- [DIRECTIONS FOR THIS TASK]:
Output the full listing below exactly, without the pictures.

====

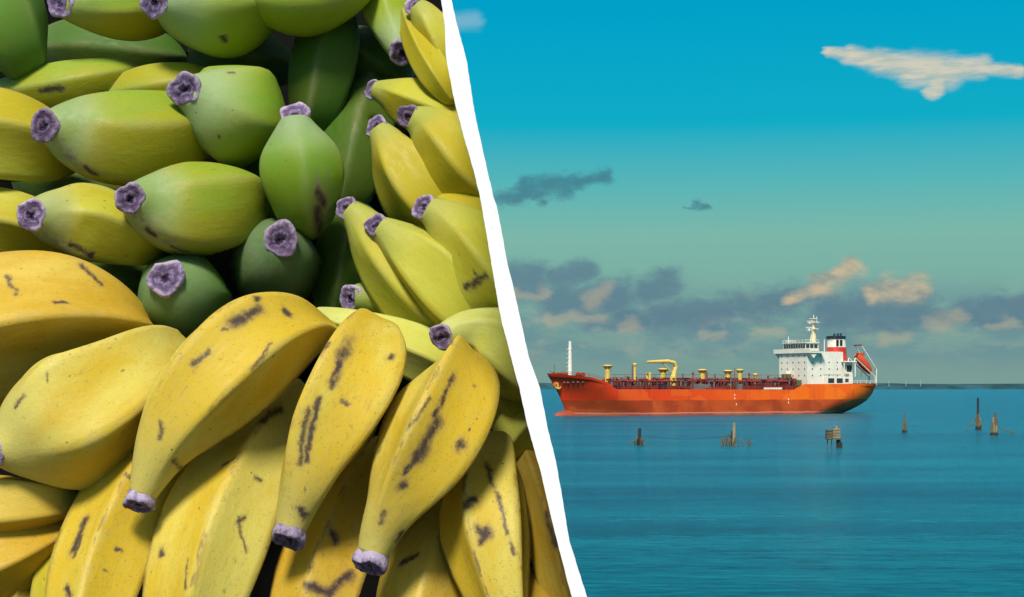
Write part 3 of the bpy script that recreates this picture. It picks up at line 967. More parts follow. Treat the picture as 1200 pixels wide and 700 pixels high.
banana('yellow banana in the top corner by the white board, lavender end at the upper edge',
       [(488, 8, 2.6, 12), (497, 18, 2.8, 18), (512, 42, 3.4, 27), (528, 76, 4.4, 28), (540, 105, 6.5, 12)],
       'lime', ridge=15, n=5, sharp=0.6, spots=0.2, group=G2, bloom=False)
banana('slim yellow banana curving down beside the white board below the top corner',
       [(476, 14, 5, 10), (484, 36, 3.8, 16), (498, 66, 3.0, 19), (516, 96, 2.6, 18), (532, 122, 3.4, 8)],
       'lime', ridge=10, n=5, tip=False, spots=0.2, group=G2, bloom=False)
banana('green banana hanging from the top edge, brownish blossom end, left of yellow ones',
       [(470, 60, 5.0, 15), (466, 48, 5.2, 20), (456, 22, 6.0, 28), (448, -15, 7, 32), (445, -60, 8, 20)],
       'green', ridge=0, n=5, spots=0.2, group=G3)
banana('shaded yellow-green banana under the middle fan with a dull purple end',
       [(414, 349, 5.6, 15), (428, 349, 5.8, 20), (456, 352, 6.4, 28), (492, 368, 7, 32), (530, 392, 8, 20)],
       'olive', ridge=0, n=5, spots=0.3, group=G2, bloom=False)
banana('pale yellow-green banana with violet end, between white board and black-streaked banana',
       [(519, 394, -0.6, 14), (530, 391, -0.2, 19), (552, 390, 0.4, 27), (588, 406, 1.0, 47), (622, 434, 2.0, 46), (650, 462, 4, 24)],
       'pale', ridge=30, n=5, sharp=0.6, spots=0.15, group=G2, bloom=False, tipscale=1.0)
banana('pale greenish banana lying flat behind the tops of the two middle ripe ones',
       [(366, 370, 5.6, 10), (400, 380, 4.8, 20), (450, 398, 4.4, 30), (505, 420, 4.4, 34), (560, 450, 6, 20)],
       'pale', ridge=0, n=5, tip=False, spots=0.15, group=G2, bloom=False)
banana('olive-yellow banana deep between the pale one and the white board',
       [(560, 446, 6.5, 16), (590, 468, 5.2, 32), (616, 494, 5.0, 34), (640, 530, 6, 16)],
       'lime', ridge=10, n=5, tip=False, spots=0.2, group=G2, bloom=False)

# -- green fruit at the back, blossom ends towards the viewer
banana('yellow-olive banana in the upper left, lavender end near the left picture edge',
       [(55, 148, -0.8, 18), (66, 150, -0.2, 28), (90, 156, 0.9, 45), (130, 164, 2.0, 56), (180, 162, 3.5, 54), (225, 148, 6, 38), (250, 140, 8, 16)],
       'olive', ridge=70, n=5, sharp=0.5, spots=0.5, group=G3, marks=((100, 196, 112, 206, 5),), soft=((78, 182, 130, 212, 20), (70, 165, 82, 185, 12)))
banana('bright green banana with its end at upper left, touching the egg-shaped one',
       [(219, 106, 0.6, 19), (228, 111, 1.2, 28), (244, 120, 2.2, 47), (266, 131, 3.8, 62), (284, 136, 6.5, 58), (296, 138, 10, 30), (300, 140, 12, 12)],
       'green', ridge=40, n=5, sharp=0.6, spots=0.35, group=G3, marks=((285, 168, 289, 160, 2.5), (268, 86, 274, 84, 2.5), (246, 166, 256, 160, 2)), soft=((215, 140, 240, 180, 16),))
banana('egg-shaped green banana standing upright in the centre, brown smudge low on its right',
       [(346, 139, 1.0, 17), (347, 150, 1.2, 25), (350, 172, 1.8, 43), (354, 205, 2.6, 50), (358, 240, 4.0, 38), (360, 262, 7, 22), (360, 270, 9, 10)],
       'leaf', ridge=60, n=5, sharp=0.4, spots=0.4, group=G3, marks=((372, 225, 378, 238, 5), (360, 255, 372, 250, 6)), soft=((374, 215, 380, 245, 20), (335, 250, 372, 256, 16)))
banana('yellow-green banana in the middle left pointing left with grey bloom round its end',
       [(154, 233, -1.0, 17), (164, 236, -0.2, 28), (186, 243, 1.0, 46), (220, 248, 2.2, 57), (258, 244, 4.2, 54), (285, 240, 7, 36), (298, 238, 9, 12)],
       'olive', ridge=60, n=5, sharp=0.5, spots=0.5, group=G3, marks=((174, 270, 180, 276, 5), (200, 288, 220, 296, 3)), soft=((165, 258, 200, 284, 20), (200, 284, 232, 298, 14)))
banana('yellow banana in the middle left whose lavender end points left above the large ripe ones',
       [(39, 252, -1.0, 17), (50, 253, -0.3, 26), (72, 257, 0.9, 40), (106, 263, 2.0, 46), (145, 276, 3.2, 38), (178, 290, 5, 22), (195, 296, 6, 8)],
       'lime', ridge=60, n=5, sharp=0.5, spots=0.4, group=G3, bloom=True, marks=((82, 286, 108, 300, 4),), soft=((52, 272, 80, 290, 12),))
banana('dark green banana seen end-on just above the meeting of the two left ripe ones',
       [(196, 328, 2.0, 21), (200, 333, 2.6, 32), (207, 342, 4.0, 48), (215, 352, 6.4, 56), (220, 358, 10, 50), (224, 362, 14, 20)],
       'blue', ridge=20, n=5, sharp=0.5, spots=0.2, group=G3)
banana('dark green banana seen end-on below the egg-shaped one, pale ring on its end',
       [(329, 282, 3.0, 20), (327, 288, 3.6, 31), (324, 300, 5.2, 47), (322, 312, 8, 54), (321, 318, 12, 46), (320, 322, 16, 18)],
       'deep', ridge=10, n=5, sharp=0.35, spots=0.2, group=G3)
banana('yellow banana cut by the left edge behind the olive one, second row from the top',
       [(-130, 150, 3, 26), (-60, 156, 2.4, 52), (0, 162, 2.6, 55), (50, 172, 4.4, 46), (95, 180, 7, 18)],
       'lime', ridge=-15, n=5, tip=False, spots=0.3, group=G3, bloom=False, sharp=0.6)
banana('slim yellow-green banana lying along the top of the upper left row under the dark gap',
       [(-20, 118, 7, 14), (30, 108, 6.0, 24), (90, 98, 5.6, 28), (138, 88, 6.2, 20), (162, 82, 8, 7)],
       'olive', ridge=0, n=5, tip=False, spots=0.3, group=G3, marks=((50, 107, 72, 102, 4),))
banana('pale green banana back lying behind the two upper left ends',
       [(118, 120, 7.5, 12), (150, 110, 6.4, 24), (190, 104, 5.8, 30), (226, 98, 6.4, 24), (250, 94, 8, 10)],
       'olive', ridge=0, n=5, tip=False, spots=0.2, group=G3)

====

- [ANSWER TO THE TASK]:
Write part 3 of the bpy script that recreates this picture. It picks up at line 967. More parts follow. Treat the picture as 1200 pixels wide and 700 pixels high.
banana('yellow banana in the top corner by the white board, lavender end at the upper edge',
       [(488, 8, 2.6, 12), (497, 18, 2.8, 18), (512, 42, 3.4, 27), (528, 76, 4.4, 28), (540, 105, 6.5, 12)],
       'lime', ridge=15, n=5, sharp=0.6, spots=0.2, group=G2, bloom=False)
banana('slim yellow banana curving down beside the white board below the top corner',
       [(476, 14, 5, 10), (484, 36, 3.8, 16), (498, 66, 3.0, 19), (516, 96, 2.6, 18), (532, 122, 3.4, 8)],
       'lime', ridge=10, n=5, tip=False, spots=0.2, group=G2, bloom=False)
banana('green banana hanging from the top edge, brownish blossom end, left of yellow ones',
       [(470, 60, 5.0, 15), (466, 48, 5.2, 20), (456, 22, 6.0, 28), (448, -15, 7, 32), (445, -60, 8, 20)],
       'green', ridge=0, n=5, spots=0.2, group=G3)
banana('shaded yellow-green banana under the middle fan with a dull purple end',
       [(414, 349, 5.6, 15), (428, 349, 5.8, 20), (456, 352, 6.4, 28), (492, 368, 7, 32), (530, 392, 8, 20)],
       'olive', ridge=0, n=5, spots=0.3, group=G2, bloom=False)
banana('pale yellow-green banana with violet end, between white board and black-streaked banana',
       [(519, 394, -0.6, 14), (530, 391, -0.2, 19), (552, 390, 0.4, 27), (588, 406, 1.0, 47), (622, 434, 2.0, 46), (650, 462, 4, 24)],
       'pale', ridge=30, n=5, sharp=0.6, spots=0.15, group=G2, bloom=False, tipscale=1.0)
banana('pale greenish banana lying flat behind the tops of the two middle ripe ones',
       [(366, 370, 5.6, 10), (400, 380, 4.8, 20), (450, 398, 4.4, 30), (505, 420, 4.4, 34), (560, 450, 6, 20)],
       'pale', ridge=0, n=5, tip=False, spots=0.15, group=G2, bloom=False)
banana('olive-yellow banana deep between the pale one and the white board',
       [(560, 446, 6.5, 16), (590, 468, 5.2, 32), (616, 494, 5.0, 34), (640, 530, 6, 16)],
       'lime', ridge=10, n=5, tip=False, spots=0.2, group=G2, bloom=False)

# -- green fruit at the back, blossom ends towards the viewer
banana('yellow-olive banana in the upper left, lavender end near the left picture edge',
       [(55, 148, -0.8, 18), (66, 150, -0.2, 28), (90, 156, 0.9, 45), (130, 164, 2.0, 56), (180, 162, 3.5, 54), (225, 148, 6, 38), (250, 140, 8, 16)],
       'olive', ridge=70, n=5, sharp=0.5, spots=0.5, group=G3, marks=((100, 196, 112, 206, 5),), soft=((78, 182, 130, 212, 20), (70, 165, 82, 185, 12)))
banana('bright green banana with its end at upper left, touching the egg-shaped one',
       [(219, 106, 0.6, 19), (228, 111, 1.2, 28), (244, 120, 2.2, 47), (266, 131, 3.8, 62), (284, 136, 6.5, 58), (296, 138, 10, 30), (300, 140, 12, 12)],
       'green', ridge=40, n=5, sharp=0.6, spots=0.35, group=G3, marks=((285, 168, 289, 160, 2.5), (268, 86, 274, 84, 2.5), (246, 166, 256, 160, 2)), soft=((215, 140, 240, 180, 16),))
banana('egg-shaped green banana standing upright in the centre, brown smudge low on its right',
       [(346, 139, 1.0, 17), (347, 150, 1.2, 25), (350, 172, 1.8, 43), (354, 205, 2.6, 50), (358, 240, 4.0, 38), (360, 262, 7, 22), (360, 270, 9, 10)],
       'leaf', ridge=60, n=5, sharp=0.4, spots=0.4, group=G3, marks=((372, 225, 378, 238, 5), (360, 255, 372, 250, 6)), soft=((374, 215, 380, 245, 20), (335, 250, 372, 256, 16)))
banana('yellow-green banana in the middle left pointing left with grey bloom round its end',
       [(154, 233, -1.0, 17), (164, 236, -0.2, 28), (186, 243, 1.0, 46), (220, 248, 2.2, 57), (258, 244, 4.2, 54), (285, 240, 7, 36), (298, 238, 9, 12)],
       'olive', ridge=60, n=5, sharp=0.5, spots=0.5, group=G3, marks=((174, 270, 180, 276, 5), (200, 288, 220, 296, 3)), soft=((165, 258, 200, 284, 20), (200, 284, 232, 298, 14)))
banana('yellow banana in the middle left whose lavender end points left above the large ripe ones',
       [(39, 252, -1.0, 17), (50, 253, -0.3, 26), (72, 257, 0.9, 40), (106, 263, 2.0, 46), (145, 276, 3.2, 38), (178, 290, 5, 22), (195, 296, 6, 8)],
       'lime', ridge=60, n=5, sharp=0.5, spots=0.4, group=G3, bloom=True, marks=((82, 286, 108, 300, 4),), soft=((52, 272, 80, 290, 12),))
banana('dark green banana seen end-on just above the meeting of the two left ripe ones',
       [(196, 328, 2.0, 21), (200, 333, 2.6, 32), (207, 342, 4.0, 48), (215, 352, 6.4, 56), (220, 358, 10, 50), (224, 362, 14, 20)],
       'blue', ridge=20, n=5, sharp=0.5, spots=0.2, group=G3)
banana('dark green banana seen end-on below the egg-shaped one, pale ring on its end',
       [(329, 282, 3.0, 20), (327, 288, 3.6, 31), (324, 300, 5.2, 47), (322, 312, 8, 54), (321, 318, 12, 46), (320, 322, 16, 18)],
       'deep', ridge=10, n=5, sharp=0.35, spots=0.2, group=G3)
banana('yellow banana cut by the left edge behind the olive one, second row from the top',
       [(-130, 150, 3, 26), (-60, 156, 2.4, 52), (0, 162, 2.6, 55), (50, 172, 4.4, 46), (95, 180, 7, 18)],
       'lime', ridge=-15, n=5, tip=False, spots=0.3, group=G3, bloom=False, sharp=0.6)
banana('slim yellow-green banana lying along the top of the upper left row under the dark gap',
       [(-20, 118, 7, 14), (30, 108, 6.0, 24), (90, 98, 5.6, 28), (138, 88, 6.2, 20), (162, 82, 8, 7)],
       'olive', ridge=0, n=5, tip=False, spots=0.3, group=G3, marks=((50, 107, 72, 102, 4),))
banana('pale green banana back lying behind the two upper left ends',
       [(118, 120, 7.5, 12), (150, 110, 6.4, 24), (190, 104, 5.8, 30), (226, 98, 6.4, 24), (250, 94, 8, 10)],
       'olive', ridge=0, n=5, tip=False, spots=0.2, group=G3)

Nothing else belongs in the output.